━━━ Information shown

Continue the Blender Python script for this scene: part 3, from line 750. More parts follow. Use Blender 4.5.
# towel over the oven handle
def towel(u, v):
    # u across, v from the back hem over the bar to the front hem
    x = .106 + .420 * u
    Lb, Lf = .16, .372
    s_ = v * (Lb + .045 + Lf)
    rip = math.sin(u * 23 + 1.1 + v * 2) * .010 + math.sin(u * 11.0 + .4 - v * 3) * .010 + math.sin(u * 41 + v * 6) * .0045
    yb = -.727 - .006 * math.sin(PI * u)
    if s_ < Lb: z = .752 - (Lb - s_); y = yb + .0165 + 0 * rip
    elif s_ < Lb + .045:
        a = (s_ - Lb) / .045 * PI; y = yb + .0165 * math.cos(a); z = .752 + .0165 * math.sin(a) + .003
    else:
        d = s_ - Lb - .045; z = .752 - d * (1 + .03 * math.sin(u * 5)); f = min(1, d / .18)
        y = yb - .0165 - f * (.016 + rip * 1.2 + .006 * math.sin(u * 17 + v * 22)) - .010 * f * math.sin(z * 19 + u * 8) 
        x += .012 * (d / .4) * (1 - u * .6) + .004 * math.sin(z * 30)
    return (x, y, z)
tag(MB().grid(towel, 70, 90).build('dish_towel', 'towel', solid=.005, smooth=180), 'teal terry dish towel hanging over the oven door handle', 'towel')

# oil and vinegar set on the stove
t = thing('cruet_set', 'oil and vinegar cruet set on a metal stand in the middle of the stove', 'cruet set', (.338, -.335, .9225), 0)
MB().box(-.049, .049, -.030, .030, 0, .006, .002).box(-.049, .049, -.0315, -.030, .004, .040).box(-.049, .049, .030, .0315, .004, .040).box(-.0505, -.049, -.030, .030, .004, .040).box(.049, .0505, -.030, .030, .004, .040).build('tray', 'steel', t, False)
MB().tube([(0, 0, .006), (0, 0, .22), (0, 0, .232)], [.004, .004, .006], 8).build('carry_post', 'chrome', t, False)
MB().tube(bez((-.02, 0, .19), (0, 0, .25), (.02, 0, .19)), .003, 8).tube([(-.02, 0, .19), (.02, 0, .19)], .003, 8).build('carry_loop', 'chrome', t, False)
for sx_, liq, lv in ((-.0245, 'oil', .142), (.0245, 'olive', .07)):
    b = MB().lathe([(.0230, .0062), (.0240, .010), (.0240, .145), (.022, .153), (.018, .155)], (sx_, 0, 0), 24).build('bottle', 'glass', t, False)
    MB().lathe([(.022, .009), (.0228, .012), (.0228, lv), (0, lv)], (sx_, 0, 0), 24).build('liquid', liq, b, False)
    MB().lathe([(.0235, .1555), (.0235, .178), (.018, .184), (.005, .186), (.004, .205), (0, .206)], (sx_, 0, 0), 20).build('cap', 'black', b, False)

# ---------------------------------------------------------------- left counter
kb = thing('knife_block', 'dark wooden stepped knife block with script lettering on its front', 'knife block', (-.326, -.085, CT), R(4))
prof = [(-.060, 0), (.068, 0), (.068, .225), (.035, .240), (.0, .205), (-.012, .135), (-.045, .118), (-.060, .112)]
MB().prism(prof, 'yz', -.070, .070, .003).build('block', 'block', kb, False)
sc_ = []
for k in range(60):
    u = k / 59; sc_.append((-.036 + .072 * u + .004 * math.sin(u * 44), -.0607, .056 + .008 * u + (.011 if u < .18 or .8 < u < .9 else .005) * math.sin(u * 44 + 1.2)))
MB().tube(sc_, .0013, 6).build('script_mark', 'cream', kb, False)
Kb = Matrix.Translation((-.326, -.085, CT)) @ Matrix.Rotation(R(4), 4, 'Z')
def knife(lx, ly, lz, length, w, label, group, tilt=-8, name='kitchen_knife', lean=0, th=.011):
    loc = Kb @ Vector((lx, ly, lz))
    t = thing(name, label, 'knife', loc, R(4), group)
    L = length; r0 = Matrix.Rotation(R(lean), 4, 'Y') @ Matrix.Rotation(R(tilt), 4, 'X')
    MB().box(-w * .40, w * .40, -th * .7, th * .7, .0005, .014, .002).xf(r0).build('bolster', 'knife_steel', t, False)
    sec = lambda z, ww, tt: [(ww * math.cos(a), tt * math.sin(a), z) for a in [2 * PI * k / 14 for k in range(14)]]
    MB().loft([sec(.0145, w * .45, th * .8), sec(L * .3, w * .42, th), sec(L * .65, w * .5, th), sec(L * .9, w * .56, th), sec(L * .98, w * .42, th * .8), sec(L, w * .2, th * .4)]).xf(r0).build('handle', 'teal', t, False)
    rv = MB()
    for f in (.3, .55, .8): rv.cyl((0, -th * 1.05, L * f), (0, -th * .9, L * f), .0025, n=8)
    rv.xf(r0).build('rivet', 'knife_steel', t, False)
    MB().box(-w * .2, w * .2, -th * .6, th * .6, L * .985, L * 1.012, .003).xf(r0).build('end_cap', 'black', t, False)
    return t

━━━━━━

Stated problem
From the first line above through the line that contains "door handle', 'towel')", quote each line exactly. Output nothing more.

Task response
Continue the Blender Python script for this scene: part 3, from line 750. More parts follow. Use Blender 4.5.
# towel over the oven handle
def towel(u, v):
    # u across, v from the back hem over the bar to the front hem
    x = .106 + .420 * u
    Lb, Lf = .16, .372
    s_ = v * (Lb + .045 + Lf)
    rip = math.sin(u * 23 + 1.1 + v * 2) * .010 + math.sin(u * 11.0 + .4 - v * 3) * .010 + math.sin(u * 41 + v * 6) * .0045
    yb = -.727 - .006 * math.sin(PI * u)
    if s_ < Lb: z = .752 - (Lb - s_); y = yb + .0165 + 0 * rip
    elif s_ < Lb + .045:
        a = (s_ - Lb) / .045 * PI; y = yb + .0165 * math.cos(a); z = .752 + .0165 * math.sin(a) + .003
    else:
        d = s_ - Lb - .045; z = .752 - d * (1 + .03 * math.sin(u * 5)); f = min(1, d / .18)
        y = yb - .0165 - f * (.016 + rip * 1.2 + .006 * math.sin(u * 17 + v * 22)) - .010 * f * math.sin(z * 19 + u * 8) 
        x += .012 * (d / .4) * (1 - u * .6) + .004 * math.sin(z * 30)
    return (x, y, z)
tag(MB().grid(towel, 70, 90).build('dish_towel', 'towel', solid=.005, smooth=180), 'teal terry dish towel hanging over the oven door handle', 'towel')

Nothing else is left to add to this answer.